Later, in a 1920 speech to Marcel Duchamp’s modern art club, Eilshemius stated, “Everybody can make academic art, but everybody cannot produce soul art.”

Matt Conway, registrar at the Johnson, curated this exhibition as a showcase of intriguing and sometimes offbeat works that elude categorization. “In the spirit of Eilshemius, we ask that visitors approach the show with an open mind, and enjoy the works just as they are,” Conway said. “The show is not about technical virtuosity, but creativity and imagination.”

Some of the more well-known artists on view were self-taught, including Thornton Dial, Sr. (1928–2016), known for works that relate his own life experience in the Deep South, and the Rev. Howard Finster (1916–2001), who designed album covers for Talking Heads and R.E.M.

Clara Seley (1905–2003) was also self-taught. She was married to Jason Seley, Cornell Class of 1940, himself a sculptor and a dean of the College of Architecture, Art, and Planning. Clara’s work will be shown alongside her gifts of Haitian art to the Johnson Museum by Jasmin Joseph, Sisson Blanchard, St. Pierre Toussaint, and others, collected since the Seleys’ association with Haiti’s Centre d’Art in Port-au-Prince.

Other artists included in The Best Way to Prepare Bananas, like Eilshemius and Robert Goodnough (1917–2010), consciously chose to work in a nonmainstream manner despite formal art training.

Goodnough, who was born in Cortland and graduated from Syracuse University in 1940, gained recognition as a painter but worked in a variety of media. A selection of his rare “Dinny the Dinosaur” stop-motion shorts will be included in the exhibition and at a special screening event.

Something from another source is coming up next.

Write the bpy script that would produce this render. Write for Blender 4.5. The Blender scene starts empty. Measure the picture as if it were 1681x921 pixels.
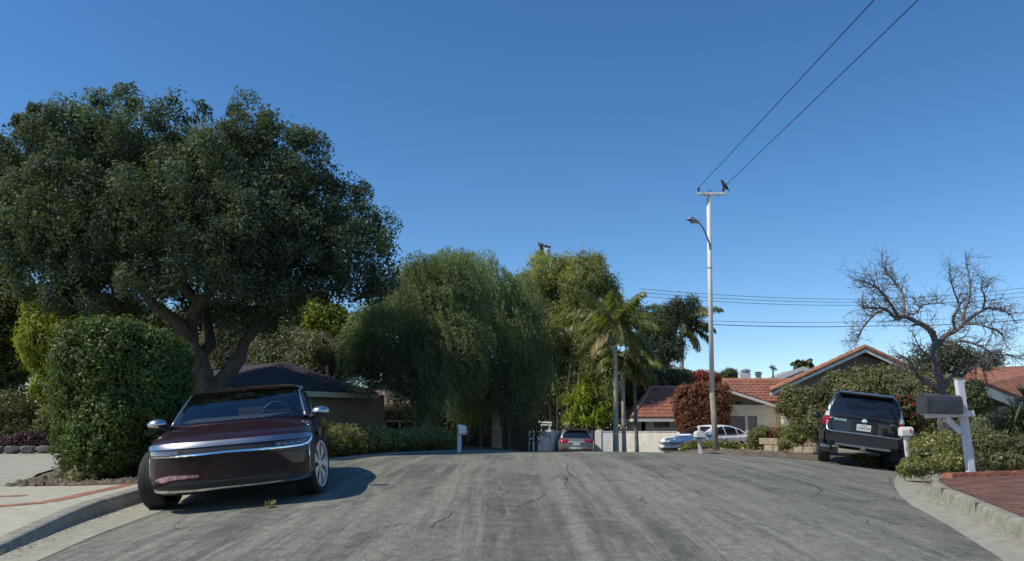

Pecker (1998; rated R), director John Waters’s loving, knowing satire of an outsider in the art world, will screen on Thursday, July 13, 7:00 p.m. at Cinemapolis, 120 E. Green Street, Ithaca. Matt Conway will introduce the film along with exclusive Goodnough shorts from the collection not on view elsewhere. Tickets are free for Johnson Museum Members and $5 for the general public.